Q6. And then on the demand side, which applications do you see making up the demand for hydrogen? And which applications are you most excited by?

In terms of demand, it depends on where you sit geographically as well as in the value chain. For example, the Japanese and Korean markets are huge importers of energy. So, they would love to see hydrogen come in in the cheapest way possible, and that might be as ammonia or liquid hydrogen, for example, for electricity use or into gas turbines in the Japanese market.

At the same time, investment companies in the projects in Australia and Europe are also Japanese, and Korean companies, and gas providers as well, so the demand is broad. It is going to be everything from looking at the electrolyzer versus the gas, carbon capture storage in the gas networks and electricity, it's ammonia for storage, and export as it is liquid hydrogen as well. And in the end, the commercial side will dictate as much as the technical on what will be the winning formula.

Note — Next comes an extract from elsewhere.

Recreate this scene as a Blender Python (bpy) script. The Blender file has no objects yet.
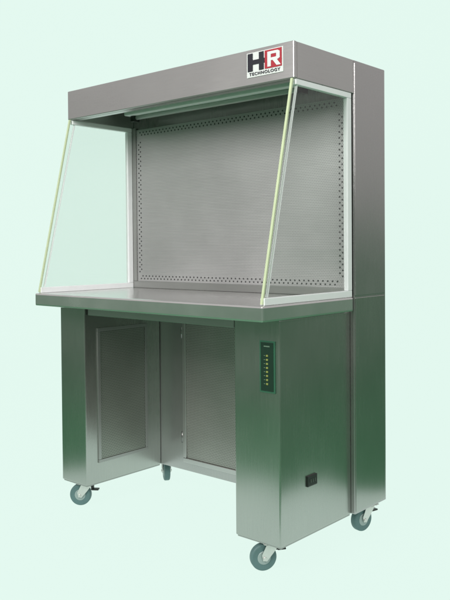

And you asked what excites me, I am an avid fan of aviation, I've always loved it. So for me, the sustainable aviation fuel surface is an interesting area. I’d also love to see that kind of convergence between transport and energy come to the fold in the same way that electric has been successful with batteries. I'd love to see hydrogen be a real player in that convergence with the heavy fuel trucks, ports, ships, these types of areas. So that for me, is what excites me.

Q7. Final thoughts and comments from our audience will read, will hydrogen reach those big global ambitions? Any will those net-zero targets be achieved with a hydrogen economy?

The answer is absolutely yes, and for me that the reason is glowingly clear. If I look at, for example, the automotive industry, for a long time we had hybrid models, then dieselgate happened and all of a sudden we had EVs. When you had in a single week Shell being told by a judge that their emissions were not sufficient by 2030, Exxon Mobil had activist shareholders come on the board, the companies that are going to be responsible for the deployment and the offtake of hydrogen are the ones most in scrutiny and under pressure from shareholders to do something.

Not all sectors can be electrified, and there hydrogen has a real role to play as well. There are a lot of people vested in the success of hydrogen, and therefore it will reach the scale required on a global level.